We had a shearer lined up, but the shearer lives on the closed-in side of the Oso landslide and couldn’t get out here.  The people behind the landslide aren’t at flood risk anymore, to my knowledge.  Life there is mostly back to normal given the situation, but still a lot of adjustments to make.  So we are likely to shear the whole flock ourselves.

My husband already did a first pass with the rams with a strong-backed relative stopping by to assist, and it looks ok.  We sheared after their wool break though, so we’ll see if it’s all felted up when I finally get around to that batch of wool.

Little Zuko is finally not so little anymore.  He is really amazing as a bottle lamb, I would go ahead and breed an ewe with the level of stamina and will to live and sheer strength and stubbornness he’s shown.  His weight gain is not what we’d hoped because we didn’t get the temperature right with many of his feeds.  We were usually doing room temperature, not body-heat warmth.  We were basically just confused and tired because his small size meant a lot more feeds than the feed instructions indicated.

But instead of failing to thrive, failing to gain weight or learn to walk, Zuko made it work.  He gained on feed that his tiny little body had to warm up first before using it for building muscle and weight.  And on the little bit he was gaining, he built enough muscle and fought to learn to walk, skip and run (lambs skip before running, as far as I’ve seen).  He got out there in the pasture with the smallest of the other lambs being twice his size and integrated himself into the flock enough to eat grass and start chewing cud.

I was worried he’d bond too much with us and not learn sheepy instincts, but he’s doing just fine.  He sees his bottle feeds as equivalent to nursing an ewe and doesn’t understand why the other sheep move away when we come out to feed him.  He also doesn’t run for any random human expecting feed.  He is tame, but totally remembers that he’s a sheep first, which is nice and not always what you get with bottle lambs.

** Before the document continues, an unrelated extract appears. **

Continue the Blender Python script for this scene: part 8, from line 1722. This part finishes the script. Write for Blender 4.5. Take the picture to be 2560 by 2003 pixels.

He remains the runt of the flock, but after just a few days in the pasture, they are starting to sit next to him and let him graze in peace during the few times they are all flocking together.  We also corrected the bottle temperature issue and he’s gaining much better, with a good shot of tripling his birth weight by 4 weeks.  It’s still too early to tell what kind of fleece he’ll give as a wether, but his little sheep chest is filling out and his legs are strong, so he’s looking quite solid at less than three weeks old.

He’s an impressive and brave little lamb.

Bottle lamb ram

A third ewe birthed yesterday, it was not easy for her and she had surprise ram/ewe twins.  The ram’s horn buds were really stuck in there and he had to be pulled out by my husband.  She’s our other first-timer and she managed to do ok with the ewe that followed very unexpectedly (my husband was worried it was a prolapse until it became clear it was just another bag and lamb), but I think we have a new fiber wether if he gets his feet today.

I was up all night with him, he is pretty loud, which is a good sign, so that’s all for now.